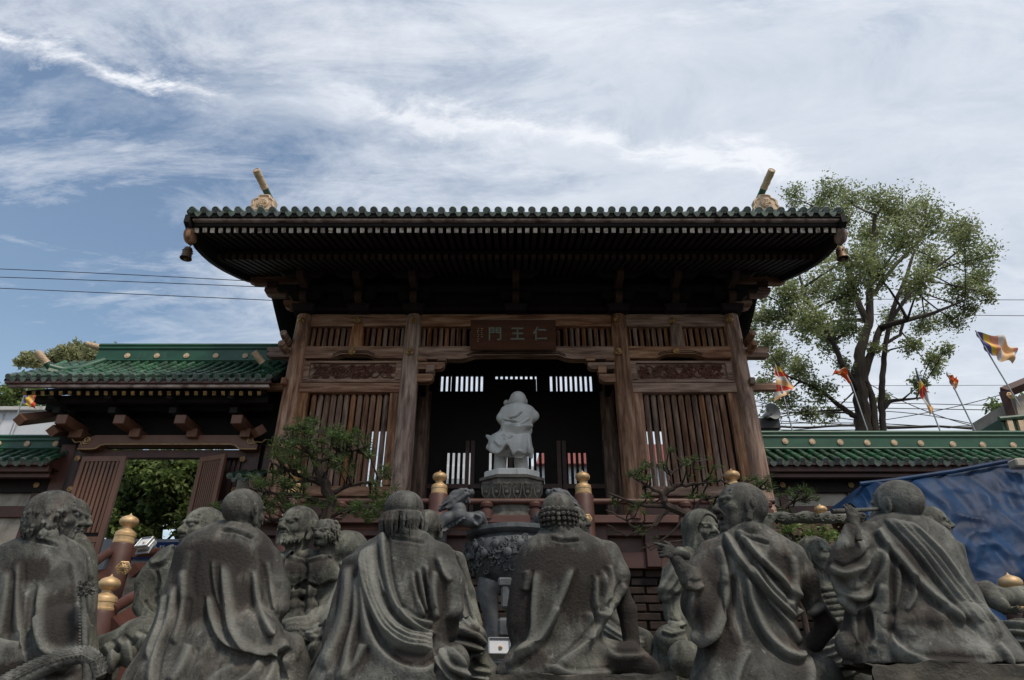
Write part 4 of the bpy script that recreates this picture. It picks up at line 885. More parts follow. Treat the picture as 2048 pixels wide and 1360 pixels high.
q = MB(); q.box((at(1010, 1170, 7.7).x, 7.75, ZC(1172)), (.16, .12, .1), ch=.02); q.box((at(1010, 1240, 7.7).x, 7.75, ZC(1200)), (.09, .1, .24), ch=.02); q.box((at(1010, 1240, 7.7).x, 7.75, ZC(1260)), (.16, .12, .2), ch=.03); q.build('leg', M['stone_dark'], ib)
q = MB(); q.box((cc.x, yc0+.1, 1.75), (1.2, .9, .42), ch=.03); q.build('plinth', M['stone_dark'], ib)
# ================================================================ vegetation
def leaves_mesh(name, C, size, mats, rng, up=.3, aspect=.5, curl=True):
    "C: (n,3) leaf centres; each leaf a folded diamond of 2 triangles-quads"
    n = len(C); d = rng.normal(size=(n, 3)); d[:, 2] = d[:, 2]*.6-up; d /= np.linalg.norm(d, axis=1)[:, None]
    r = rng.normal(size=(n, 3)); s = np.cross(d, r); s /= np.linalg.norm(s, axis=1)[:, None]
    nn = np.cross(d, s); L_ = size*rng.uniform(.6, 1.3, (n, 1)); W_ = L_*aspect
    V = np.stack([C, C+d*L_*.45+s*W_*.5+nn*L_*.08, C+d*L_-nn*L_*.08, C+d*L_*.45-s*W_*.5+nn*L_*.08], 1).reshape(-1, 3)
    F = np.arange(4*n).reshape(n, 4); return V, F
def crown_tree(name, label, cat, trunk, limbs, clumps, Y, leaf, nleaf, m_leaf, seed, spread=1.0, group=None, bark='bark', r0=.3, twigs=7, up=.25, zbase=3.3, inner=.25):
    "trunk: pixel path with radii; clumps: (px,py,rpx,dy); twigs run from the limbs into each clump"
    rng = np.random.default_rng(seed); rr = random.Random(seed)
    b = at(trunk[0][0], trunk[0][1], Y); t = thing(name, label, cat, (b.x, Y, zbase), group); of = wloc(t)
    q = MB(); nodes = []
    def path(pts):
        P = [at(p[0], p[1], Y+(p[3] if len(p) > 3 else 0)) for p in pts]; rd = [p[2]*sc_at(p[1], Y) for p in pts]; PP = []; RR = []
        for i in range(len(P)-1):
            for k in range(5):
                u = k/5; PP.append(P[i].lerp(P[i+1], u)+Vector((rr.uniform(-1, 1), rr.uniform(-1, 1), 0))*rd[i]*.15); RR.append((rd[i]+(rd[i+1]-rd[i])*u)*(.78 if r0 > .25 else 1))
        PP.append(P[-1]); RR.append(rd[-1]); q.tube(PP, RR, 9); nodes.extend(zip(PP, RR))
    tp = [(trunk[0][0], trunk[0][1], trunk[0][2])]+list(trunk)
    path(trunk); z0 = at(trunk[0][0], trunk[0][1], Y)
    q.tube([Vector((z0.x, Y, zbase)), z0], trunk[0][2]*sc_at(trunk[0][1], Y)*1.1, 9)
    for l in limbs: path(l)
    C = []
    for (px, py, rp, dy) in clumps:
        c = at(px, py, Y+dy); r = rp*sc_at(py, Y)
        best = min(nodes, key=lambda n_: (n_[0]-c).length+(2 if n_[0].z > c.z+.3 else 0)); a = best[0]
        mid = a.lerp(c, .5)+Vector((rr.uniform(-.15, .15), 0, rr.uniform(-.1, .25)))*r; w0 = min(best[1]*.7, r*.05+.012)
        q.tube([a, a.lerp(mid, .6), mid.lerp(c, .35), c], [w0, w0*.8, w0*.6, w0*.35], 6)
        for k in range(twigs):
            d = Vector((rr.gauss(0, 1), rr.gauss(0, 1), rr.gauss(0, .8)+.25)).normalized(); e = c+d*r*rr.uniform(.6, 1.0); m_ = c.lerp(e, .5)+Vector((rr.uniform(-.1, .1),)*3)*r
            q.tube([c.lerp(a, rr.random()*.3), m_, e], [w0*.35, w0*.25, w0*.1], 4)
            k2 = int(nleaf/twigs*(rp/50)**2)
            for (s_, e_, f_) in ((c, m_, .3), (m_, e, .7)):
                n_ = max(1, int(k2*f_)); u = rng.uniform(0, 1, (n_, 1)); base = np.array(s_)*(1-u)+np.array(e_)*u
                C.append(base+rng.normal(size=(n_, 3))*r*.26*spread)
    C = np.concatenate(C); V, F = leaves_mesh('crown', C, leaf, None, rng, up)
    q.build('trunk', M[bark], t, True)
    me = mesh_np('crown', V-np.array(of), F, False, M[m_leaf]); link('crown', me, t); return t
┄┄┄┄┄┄
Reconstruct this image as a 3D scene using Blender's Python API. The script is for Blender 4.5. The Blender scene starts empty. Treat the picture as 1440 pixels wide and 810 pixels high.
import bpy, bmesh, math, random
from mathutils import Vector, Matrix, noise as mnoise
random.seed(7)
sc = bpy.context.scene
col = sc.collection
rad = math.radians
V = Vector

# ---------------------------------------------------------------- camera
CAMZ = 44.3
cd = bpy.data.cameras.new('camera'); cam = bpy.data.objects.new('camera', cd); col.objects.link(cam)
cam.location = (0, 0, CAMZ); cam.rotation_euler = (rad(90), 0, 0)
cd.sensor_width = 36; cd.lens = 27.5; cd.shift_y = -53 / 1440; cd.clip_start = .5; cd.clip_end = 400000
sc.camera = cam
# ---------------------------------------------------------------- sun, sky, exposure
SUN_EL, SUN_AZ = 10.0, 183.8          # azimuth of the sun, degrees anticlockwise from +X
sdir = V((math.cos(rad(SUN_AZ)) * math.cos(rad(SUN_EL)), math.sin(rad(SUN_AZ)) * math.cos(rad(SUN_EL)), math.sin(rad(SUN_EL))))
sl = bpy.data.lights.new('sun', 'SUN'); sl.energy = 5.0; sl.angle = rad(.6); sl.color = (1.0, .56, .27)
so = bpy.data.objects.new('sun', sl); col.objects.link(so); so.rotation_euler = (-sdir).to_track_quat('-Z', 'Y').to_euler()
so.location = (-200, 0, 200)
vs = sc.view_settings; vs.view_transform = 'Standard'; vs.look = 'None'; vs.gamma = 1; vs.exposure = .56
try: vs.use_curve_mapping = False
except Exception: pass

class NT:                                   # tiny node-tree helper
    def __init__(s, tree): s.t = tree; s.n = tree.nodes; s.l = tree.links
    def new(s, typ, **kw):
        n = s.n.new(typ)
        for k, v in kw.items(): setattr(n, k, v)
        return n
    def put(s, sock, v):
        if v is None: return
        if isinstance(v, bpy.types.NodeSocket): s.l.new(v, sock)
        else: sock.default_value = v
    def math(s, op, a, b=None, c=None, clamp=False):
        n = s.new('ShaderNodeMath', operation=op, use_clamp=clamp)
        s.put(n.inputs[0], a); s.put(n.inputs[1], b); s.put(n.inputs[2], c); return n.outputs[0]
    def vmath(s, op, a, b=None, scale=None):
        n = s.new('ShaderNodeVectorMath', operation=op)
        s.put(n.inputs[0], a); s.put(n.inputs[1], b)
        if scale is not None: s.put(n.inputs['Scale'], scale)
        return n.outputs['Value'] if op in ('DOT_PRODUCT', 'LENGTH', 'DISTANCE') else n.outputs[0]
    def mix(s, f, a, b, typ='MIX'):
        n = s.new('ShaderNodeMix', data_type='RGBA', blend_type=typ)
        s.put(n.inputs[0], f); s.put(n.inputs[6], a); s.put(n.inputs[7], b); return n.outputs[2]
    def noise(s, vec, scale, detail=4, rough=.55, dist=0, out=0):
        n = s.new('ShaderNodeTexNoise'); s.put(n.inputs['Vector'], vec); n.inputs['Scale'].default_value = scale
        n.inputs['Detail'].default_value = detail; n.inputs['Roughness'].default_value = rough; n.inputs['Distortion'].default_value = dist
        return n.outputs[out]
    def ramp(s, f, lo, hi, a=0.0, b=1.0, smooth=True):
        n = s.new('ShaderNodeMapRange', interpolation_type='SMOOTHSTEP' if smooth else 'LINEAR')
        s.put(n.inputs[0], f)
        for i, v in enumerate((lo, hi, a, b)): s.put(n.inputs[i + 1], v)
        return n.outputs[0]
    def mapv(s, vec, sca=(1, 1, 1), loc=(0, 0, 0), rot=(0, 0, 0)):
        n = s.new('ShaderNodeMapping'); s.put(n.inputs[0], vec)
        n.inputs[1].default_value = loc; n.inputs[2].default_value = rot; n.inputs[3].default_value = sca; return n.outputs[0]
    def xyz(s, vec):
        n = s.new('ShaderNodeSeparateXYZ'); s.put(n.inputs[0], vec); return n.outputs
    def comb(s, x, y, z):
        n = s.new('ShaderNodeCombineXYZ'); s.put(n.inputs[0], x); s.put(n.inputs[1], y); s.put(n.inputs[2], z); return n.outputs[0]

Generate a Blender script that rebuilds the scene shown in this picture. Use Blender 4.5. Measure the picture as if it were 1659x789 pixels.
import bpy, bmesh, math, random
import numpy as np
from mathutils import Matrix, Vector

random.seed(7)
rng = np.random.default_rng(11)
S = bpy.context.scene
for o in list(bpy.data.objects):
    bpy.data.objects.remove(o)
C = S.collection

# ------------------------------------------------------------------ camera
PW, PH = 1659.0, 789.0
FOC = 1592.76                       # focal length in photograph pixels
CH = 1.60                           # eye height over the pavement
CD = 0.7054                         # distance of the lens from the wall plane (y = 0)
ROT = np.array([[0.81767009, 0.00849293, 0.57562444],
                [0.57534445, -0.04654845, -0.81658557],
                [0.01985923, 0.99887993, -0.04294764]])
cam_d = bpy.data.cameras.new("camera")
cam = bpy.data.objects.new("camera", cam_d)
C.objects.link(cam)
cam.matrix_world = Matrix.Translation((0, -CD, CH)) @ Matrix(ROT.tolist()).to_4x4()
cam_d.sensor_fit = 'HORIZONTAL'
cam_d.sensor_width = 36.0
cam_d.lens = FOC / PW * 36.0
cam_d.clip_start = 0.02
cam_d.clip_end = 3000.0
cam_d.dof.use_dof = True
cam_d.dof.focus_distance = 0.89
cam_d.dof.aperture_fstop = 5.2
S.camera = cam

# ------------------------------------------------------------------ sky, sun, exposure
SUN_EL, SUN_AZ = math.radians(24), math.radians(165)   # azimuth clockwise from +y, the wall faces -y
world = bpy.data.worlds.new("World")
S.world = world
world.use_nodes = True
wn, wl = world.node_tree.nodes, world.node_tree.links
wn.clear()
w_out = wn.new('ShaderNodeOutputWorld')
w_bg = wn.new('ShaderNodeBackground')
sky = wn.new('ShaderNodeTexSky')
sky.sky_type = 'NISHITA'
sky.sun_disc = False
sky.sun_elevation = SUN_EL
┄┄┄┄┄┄
● PROBLEM STATEMENT
Tell how many lines contain the word "that", using only the number.

● SOLUTION FOR THIS TASK
2